DESOLAÇÃO, frustração à mistura, com alguma esperança pelo futuro foi o cenário que sexta-feira caracterizou a chegada do segundo grupo de cerca de 600 moçambicanos a Xai-Xai com destino às províncias de Gaza, Inhambane e Sofala, fugidos dos actos de xenefobia protagonizados por cidadãos sul-africanos contra os nossos compatriotas na vizinha África do Sul, totalizando assim pouco mais de 1300 forçados a deixar a pátria de Mandela.
Nas instalações da ex-empresa Camionagem de Moçambique, local actualmente usado por uma companhia sul-africana de transporte de passageiros, aguardava os nossos concidadãos, para além de dezenas de pessoas entre amigos e familiares, uma equipa multi-sectorial destacada pelo Governo de Gaza para a recepção daquelas vítimas.

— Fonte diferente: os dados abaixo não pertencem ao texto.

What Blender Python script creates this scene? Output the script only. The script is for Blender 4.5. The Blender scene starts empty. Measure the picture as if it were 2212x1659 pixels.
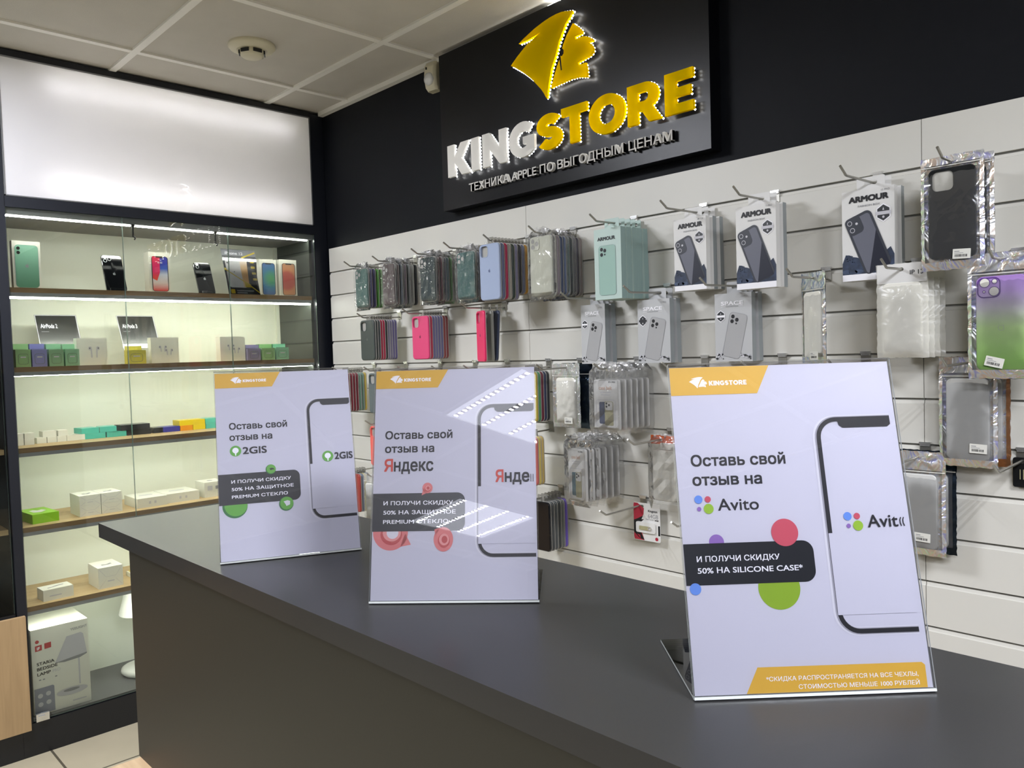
import bpy, math, random
from math import sin, cos, pi, radians
from mathutils import Matrix, Vector
from mathutils.geometry import tessellate_polygon, delaunay_2d_cdt

random.seed(7)
scene = bpy.context.scene
COL = scene.collection

# ------------------------------------------------------------------ camera
FPX = 1718.39
cam_d = bpy.data.cameras.new("camera")
cam = bpy.data.objects.new("camera", cam_d)
COL.objects.link(cam)
scene.camera = cam
cam_d.sensor_fit = 'HORIZONTAL'
cam_d.sensor_width = 36.0
cam_d.lens = FPX / 2212 * 36.0
cam_d.clip_start = 0.02
YAW, PIT, ROL = 0.8066, -0.0390, -0.0305
fw = Vector((-sin(YAW) * cos(PIT), cos(YAW) * cos(PIT), sin(PIT)))
rt = Vector((cos(YAW), sin(YAW), 0))
up = rt.cross(fw)
rt2 = cos(ROL) * rt + sin(ROL) * up
up2 = -sin(ROL) * rt + cos(ROL) * up
mw = Matrix((rt2, up2, -fw)).transposed().to_4x4()
mw.translation = Vector((3.0448, -1.8428, 1.3280))
cam.matrix_world = mw

# ------------------------------------------------------------------ world, exposure
w = bpy.data.worlds.new("world")
scene.world = w
w.use_nodes = True
w.node_tree.nodes["Background"].inputs[0].default_value = (0.9, 0.95, 1, 1)
w.node_tree.nodes["Background"].inputs[1].default_value = 0.05
scene.view_settings.view_transform = 'Standard'
scene.view_settings.look = 'None'
scene.view_settings.gamma = 1.0
scene.view_settings.use_curve_mapping = False
scene.view_settings.exposure = 0.0
scene.cycles.transparent_max_bounces = 32
scene.cycles.max_bounces = 10
CEILING_LED = 1250.0      # strength of the ceiling lamps' diodes
SHELF_LED = 10.5         # strength of the strips under the display shelves
BOX_LED = 16.5           # tubes inside the light box
SIGN_LED = 32.0         # diodes behind the sign letters

ZT = 1.8026             # top edge of the slat panels
ZC = 2.392              # ceiling height
XC = -0.0461            # front plane of the display case


def row(k):
    return ZT - 0.1 * k


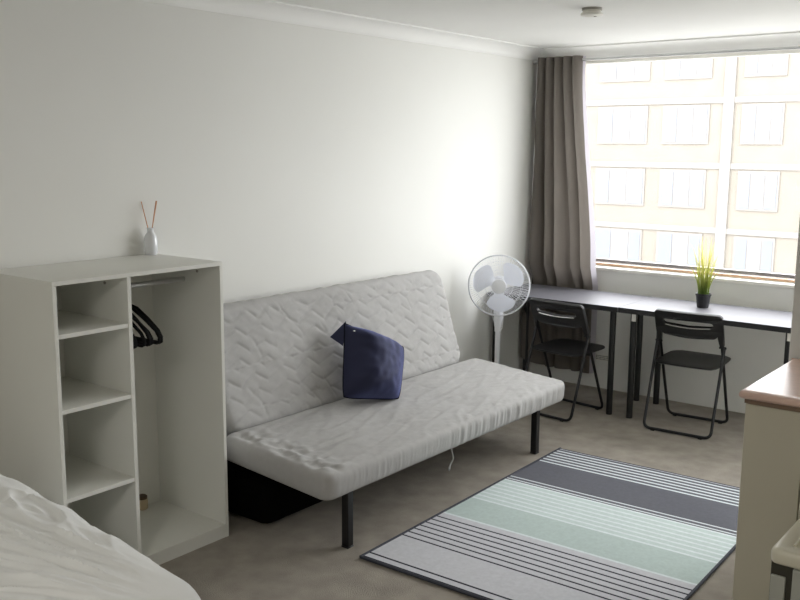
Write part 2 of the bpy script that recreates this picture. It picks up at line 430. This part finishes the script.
ns = N.new('ShaderNodeTexNoise'); ns.inputs['Scale'].default_value = 60; L.new(tc.outputs['Object'], ns.inputs['Vector'])
mr = N.new('ShaderNodeMapRange'); mr.inputs['To Min'].default_value = .86; mr.inputs['To Max'].default_value = 1.12; L.new(ns.outputs['Fac'], mr.inputs[0])
x = N.new('ShaderNodeMix'); x.data_type = 'RGBA'; x.blend_type = 'MULTIPLY'; x.inputs['Factor'].default_value = 1; L.new(prev, x.inputs[6]); L.new(mr.outputs[0], x.inputs[7]); L.new(x.outputs[2], bs.inputs['Base Color'])
wv = N.new('ShaderNodeTexWave'); wv.inputs['Scale'].default_value = 120; L.new(tc.outputs['Object'], wv.inputs['Vector'])
bp = N.new('ShaderNodeBump'); bp.inputs['Strength'].default_value = .15; bp.inputs['Distance'].default_value = .004; L.new(wv.outputs['Fac'], bp.inputs['Height']); L.new(bp.outputs[0], bs.inputs['Normal'])
rugroot = thing('rug', 'striped rug in slate, mint and pale grey on the carpet before the sofa bed', 'rug', (1.0639, -1.4691, 0), .0194)
rg = MB(); nxr, nyr = 30, 60
rg.grid(lambda u, v: (RW*u, -RL*(1-v), .009+.0015*nz(u*3, v*4, 1)), nxr, nyr)
rg.box((0, -RL, .0005), (RW, 0, .0085))
rg.build('pile', rm, rugroot, ang=40)
e = MB()
for a, b in (((0, -RL), (0, 0)), ((RW, -RL), (RW, 0)), ((0, -RL), (RW, -RL))):
    e.tube([(a[0], a[1], .0075), ((a[0]+b[0])/2, (a[1]+b[1])/2, .0075), (b[0], b[1], .0075)], .007, 8)
e.build('bound_edge', mat('dark_binding', (62, 64, 74), .9), rugroot)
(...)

“Perdi tudo, queimaram todos os meus bens, resultantes de mais de 10 anos de trabalho e muito sacrifício na África do Sul. Destruíram a minha casa, o que se viu foi um autêntico vandalismo e selvajaria, e tudo isso sob o olhar cúmplice das autoridades policiais, que estiveram no local só para fingir que estavam a fazer algo,” começou por nos dizer Adélia Jaime, a saída do autocarro que a transportava para Vilankulo.
Adélia Jaime, decidiu imigrar para aquele país vizinho, tendo se fixado até então em Nelspriut, segundo ela, movida pelo desejo de tentar melhorar a sua vida.
“Somos vítimas de perseguição simplesmente porque gostamos de trabalhar, contrariamente ao que acontece com muitos sul-africanos que são pela vida fácil, mas Deus é Pai e um dia a justiça será feita”, disse a nossa entrevistada.
Gabriel Mabasso, é outra vítima por nós contactada no local da recepção dos moçambicanos em Xai-Xai, em serviço nas terras do “ rand” desde 2001, aonde se deslocou para trabalhar na área de construção civil.
Mabasso, que fazia uma escala, para posteriormente se deslocar a Mavengane, distrito de Manjacaze, sua terra-natal, era proveniente de uma das zonas periféricas de Joanesburgo.
“Fui invadido por uma verdadeira multidão de pessoas munidas de armas brancas. Ali feriram, e mataram impiedosamente muita gente. A crueldade que pude ler nos olhos daquela gente deixou-me muito admirado, porque é simplesmente incompreensível que nos maltratem daquela maneira depois de tantos sacrifícios por nós consentidos quando estavam sob o jugo dos racistas sul-africanos.
Alguém tem que dar uma explicação mais convincente da razão de tanta apatia que se nota particularmente no seio das autoridades. Parece tudo combinado entre a Polícia e os protagonistas dos massacres”, desabafou Mabasso.
A mesma opinião foi, aliás, partilhada por Filipe Machava, há 14 anos em Benon, que viajava com destino ao distrito de Machanga, na província de Sofala, depois de ter sido despojado de todos os seus bens.
“Regresso à minha terra para reflectir sobre o meu futuro, mas o mais certo é que devo voltar para a África do Sul, porque é onde construi algo com que possa levar uma vida minimamente decente.
Sinto que recomeçar a vida aqui pode ser muito difícil, porque o nosso país ainda é desprovido de muitas condições para albergar condignamente os seus compatriotas. Quando as coisas acalmarem voltarei”, assegurou-nos Machava.
A secretária permanente provincial de Gaza, Ana da Graça Simione, garantiu-nos que o processo de encaminhamento dos moçambicanos está a decorrer sem sobressaltos, tendo sido criado um centro de trânsito para assistência imediata em caso de possíveis necessidades primárias.
Através do Instituto de Gestão de Calamidades, estão sendo colocados à disposição dos regressados alimentos e transporte para as zonas de origem dos regressados da África do Sul.
“ Felizmente, apesar de toda a dor e luto que se vive, nota-se nas pessoas uma forte vontade de se refazerem do drama. Não percebi em nenhum momento neles nenhum sentimento de retaliação, não obstante o espírito de revolta e frustração que estes vivem”, explicou Simione.